The acquisition of five independently operating regional highways businesses to form Core Highways created significant operational challenges due to multiple platforms, processes, policies, and systems that made resource sharing difficult.
The new business needed a single operational backbone to unify process, data, commercial visibility, and customer experience at enterprise scale. By implementing Re‑flow Field Management, Core replaced fragmented, manual workflows with a standardised, end‑to‑end digital operating model across all regions and acquisitions.
Despite rebranding under one identity, operationally the business remained fragmented: legacy and manual workflows, inconsistent data, and limited visibility made scalable growth and informed decision making increasingly difficult.
To support their long‑term vision, Core Highways needed an enterprise‑grade operational backbone that could standardise how work was planned, delivered, evidenced, and measured, while still remaining flexible enough to support regional teams and future acquisitions.
Core Highways selected Re‑flow, paired with NetSuite, to act as its single ERP ecosystem, connecting front‑ line operations with financials, commercials, and reporting in real time. Re‑flow became embedded business-wide, replacing disconnected tools and processes with a single, standardised way of working.
Unlike legacy systems Core had used previously, Re‑flow provided true end‑to‑end capability, supporting everything from job creation and planning to compliance, safety reporting, and commercial insight.
As Stephen Savage, Group Head of IT at Core Highways, puts it:
“Re‑flow has an end‑to‑end capability that the other systems don’t have. So going back to those systems now would be a step backwards for Core Highways in terms of how we work and how we operate,”
With Re‑flow, Core Highways now operates data‑driven operations at enterprise scale. Operational and commercial teams have real‑time insight into job performance, cost, evidence, and delivery, enabling faster, better‑informed decisions.
Re‑flow replaced fragmented regional ways of working with a single, consistent operating model across regions and acquisitions. Jobs are planned, delivered and evidenced the same way nationwide.
Within two months of the Southwest region going live alone, teams completed 15,000 tasks and captured nearly 200,000 photos, significantly improving evidencing and audit readiness.
Safety and compliance are built into day‑to‑day operations. Structured workflows reduce rework and improve the quality and consistency of reporting. Permit on and off notifications are now automated through live job activity, ensuring councils and other stakeholders receive updates on time.
“Since using Re‑flow, we haven’t really had rework,” explains Ryan Harris Regional Director of the Southwest. “In just a few months, safety observations and near‑miss reporting tripled, driving a more proactive safety culture. Getting Core Highways onto one platform has been the answer. One platform, one visibility, one way of working.”
Standardised, transparent delivery has made Core easier to work with, both for customers and field teams.
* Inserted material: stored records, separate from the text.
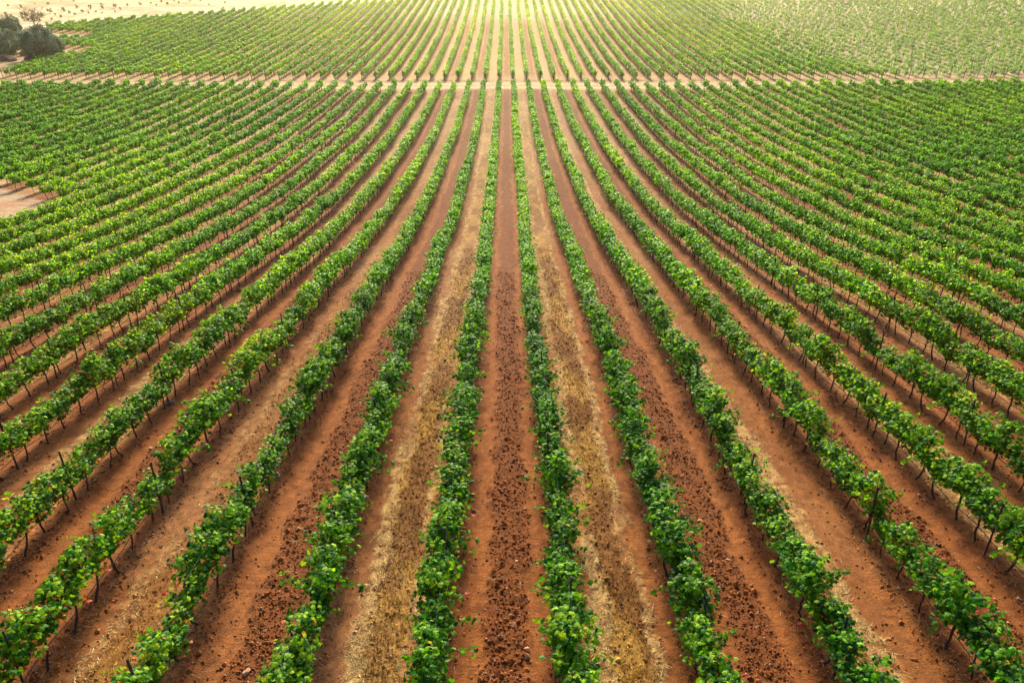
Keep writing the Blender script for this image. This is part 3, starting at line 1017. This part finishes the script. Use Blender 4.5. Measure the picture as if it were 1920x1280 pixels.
def tree(px_, py_, w_px, h_px, seed, label, name="olive_tree", dark=OL_D, light=OL_L, clumps=90):
    p = ground_at(px_, py_ + 3)
    d = float(proj(*p)[2])
    rx = w_px * d / FPX / 2; hh = h_px * d / FPX * 1.03
    root = bpy.data.objects.new(name, None); COL.objects.link(root)
    root.location = (p[0], p[1], p[2])
    tag(root, label, "tree", "trees at the track end")
    link("trunk", tree_trunk(seed, hh * 0.8, 0.22, rx * 0.6).mesh("trunk", [M_BARK]), root)
    rl = np.random.default_rng(seed + 40)
    V = []; Fc = []; Cc = []; nv = 0
    nl = 6 if clumps > 40 else 3
    for i in range(nl):
        az = i / nl * 6.28 + rl.uniform(-.5, .5); q = rl.uniform(.35, .62) if i else 0.0
        sc = rl.uniform(.42, .62) if i else 0.72
        zc = hh * (0.50 if i == 0 else rl.uniform(.30, .66))
        v, f, c = crown_mesh(seed * 10 + i, rx * sc, rx * sc, hh * 0.48 * (sc + .12), int(clumps * 0.5), 150, 0.24, dark, light, base=0, clump_r=0.34)
        v = v + np.array([math.cos(az) * q * rx, math.sin(az) * q * rx, zc])
        V.append(v); Fc.append(f + nv); Cc.append(c * rl.uniform(.75, 1.25)); nv += len(v)
    v, f, c = np.vstack(V), np.vstack(Fc), np.vstack(Cc)
    v[:, 2] = np.maximum(v[:, 2], 0.05)
    link("crown", mesh_np("crown", v, [f], [M_OLIVE], [0], c, [False]), root)


tree(-6, 107, 78, 62, 1, "grey-green rounded tree cut by the left edge, lowest of the three dark trees")
tree(22, 93, 66, 62, 2, "dark bushy tree wedged behind the other two near the left edge", clumps=80)
tree(82, 109, 72, 60, 3, "round dark olive tree beside the boulders, closest to the vines", clumps=100)
tree(106, 104, 26, 18, 4, "low green bush hugging the vine side of the round dark tree", name="bush", clumps=24)

# bare brownish tree behind
p = ground_at(66, 53)
d = float(proj(*p)[2]); hh = 34 * d / FPX; rx = 20 * d / FPX
root = bpy.data.objects.new("thin_tree", None); COL.objects.link(root); root.location = (p[0], p[1], p[2])
tag(root, "thin half-bare brown tree standing behind the dark trees", "tree", "trees at the track end")
link("trunk", tree_trunk(21, hh * 0.95, 0.16, rx * 1.1, 9, (0.14, 0.105, 0.085), 7).mesh("trunk", [M_BARK]), root)
v, f, c = crown_mesh(22, rx, rx * .9, hh * .36, 34, 40, 0.24, np.array([.13, .115, .085]), np.array([.24, .21, .15]), base=hh * .62, clump_r=0.24)
link("crown", mesh_np("crown", v, [f], [M_OLIVE], [0], c, [False]), root)

# small shrubs planted over the straw field
SHRUB_CROWN, SHRUB_STEM = [], []
for i in range(7):
    brown = i >= 5
    dk, lt = (np.array([.20, .13, .065]), np.array([.34, .24, .13])) if brown else (np.array([.09, .115, .05]), np.array([.30, .30, .15]))
    v, f, c = crown_mesh(60 + i, 0.5, 0.48, 0.46 if not brown else 0.36, 9, 46, 0.12, dk, lt, base=0.52, clump_r=0.36)
    v[:, 2] = np.maximum(v[:, 2], 0.03)
    SHRUB_CROWN.append(mesh_np("crown", v, [f], [M_OLIVE], [0], c, [False]))
    SHRUB_STEM.append(tree_trunk(70 + i, 0.9, 0.035, 0.3, 4).mesh("stem", [M_BARK]))
SH = [(100, 80, 25), (262, 95, 32), (420, 55, 16), (578, 62, 34), (510, 110, 20), (600, 162, 56), (90, 197, 44), (135, 222, 44), (255, 192, 50), (302, 196, 46),
      (495, 200, 32), (770, 142, 44), (830, 166, 32), (900, 190, 34), (920, 102, 42), (990, 157, 38), (1080, 112, 46), (1155, 150, 24), (1215, 68, 28), (1240, 106, 42),
      (1380, 96, 44), (1450, 120, 28), (1380, 152, 24), (1525, 76, 34), (1685, 66, 38), (1815, 52, 22), (1880, 72, 22), (880, 22, 30), (735, 216, -38), (660, 190, -28),
      (1065, 166, -28), (725, 16, 14), (1225, 162, 22), (625, 246, -30), (1940, 32, 32), (2010, 62, 32), (2085, 16, 30), (2150, 46, 28), (2275, 20, 26), (2410, 20, 24),
      (2675, 132, -40), (2705, 46, -28), (2510, 66, -22)]
SHL = {5: "roundest dark shrub of the straw field, just above the bare brown tree", 6: "small green shrub at the left edge behind the dark trees",
       7: "green shrub touching its neighbour above the dark trees, left of the brown tree", 8: "taller shrub of the touching pair left of the brown tree",
       9: "lower shrub of the touching pair left of the brown tree", 19: "dark double-headed shrub in the middle of the straw field",
       40: "reddish brown bush on the pale strip just behind the far block"}
for i, (a, b_, s) in enumerate(SH):
    p = ground_at(a / 6.4, max(b_ / 6.4, 0.5))
    d = float(proj(*p)[2])
    hgt = abs(s) / 6.4 * d / FPX * 1.1
    root = bpy.data.objects.new("shrub", None); COL.objects.link(root); root.location = (p[0], p[1], p[2])
    root.scale = (hgt * random.uniform(.85, 1.0), hgt, hgt); root.rotation_euler = (0, 0, random.uniform(0, 6))
    j = i % 5 if s > 0 else 5 + i % 2
    lab = SHL.get(i, "small green shrub among others dotting the pale straw field" if s > 0 else "small withered brown shrub among others in the pale straw field")
    tag(root, lab, "shrub", "shrubs dotted over the straw field")
    link("stem", SHRUB_STEM[j], root); link("crown", SHRUB_CROWN[j], root)

# white post by the track
p = ground_at(20, 144)
v, q, t = tube(np.array([(0, 0, -.1), (0, 0, 1.35), (0, 0, 1.42)]), [0.11, 0.10, 0.05], 8)
b = Bag(); b.add(v, [q, t], 0, (0.62, 0.60, 0.57), True)
o = link("marker_post", b.mesh("marker_post", [M_ROCK]), None, tuple(p))
tag(o, "short whitish post at the track corner of the far block", "post")

# ------------------------------------------------------------------ haze
if HAZE_DENSITY > 0:
    m = bpy.data.materials.new("haze_air"); m.use_nodes = True
    nt = m.node_tree
    nt.nodes.remove(nt.nodes["Principled BSDF"])
    pv = nt.nodes.new("ShaderNodeVolumePrincipled")
    pv.inputs["Color"].default_value = (*HAZE_COLOR, 1)
    pv.inputs["Density"].default_value = HAZE_DENSITY
    pv.inputs["Anisotropy"].default_value = HAZE_G
    nt.links.new(pv.outputs[0], nt.nodes["Material Output"].inputs["Volume"])
    x0, x1, y0, y1, z0, z1 = -340, 340, -45, 1700, float(_ZZ.min()) - 2.0, 28.0
    v = np.array([(x, y, z) for z in (z0, z1) for (x, y) in ((x0, y0), (x1, y0), (x1, y1), (x0, y1))], float)
    f = np.array([(0, 3, 2, 1), (4, 5, 6, 7), (0, 1, 5, 4), (1, 2, 6, 5), (2, 3, 7, 6), (3, 0, 4, 7)])
    o = link("haze", mesh_np("haze", v, [f], [m], [0]))
    tag(o, "thin warm dust haze over the valley", None, None, "stuff")
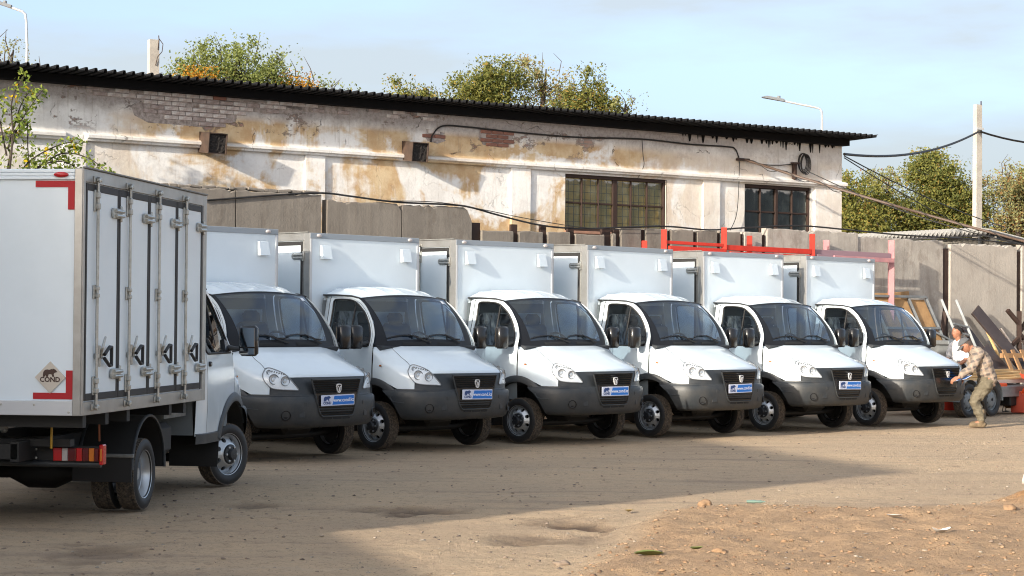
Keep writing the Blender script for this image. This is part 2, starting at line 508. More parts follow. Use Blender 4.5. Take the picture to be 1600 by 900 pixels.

With Re‑flow fully embedded as Core Highways’ operational backbone, the focus is now on executing phase two. This includes implementing Lantra and DVLA integrations (so depot managers understand they have the right skills and resources within their depot for each job), incorporating automated job profitability analysis, client portals, and leveraging Re-flow’s upcoming PAS 2080 module to ease regulatory compliance in carbon reporting.
As an industry‑leading enterprise, Core has played an active role in shaping Re‑flow’s product roadmap, bringing real‑world operational insight into new software features. This ensures Re‑flow continues to meet the demands of complex, large‑scale highways operations.
“We’re now looking to really leverage the functionality we know is in the system – or coming down the line. These are things that will accelerate our business and drive towards our growth goals,” adds Stephen Savage.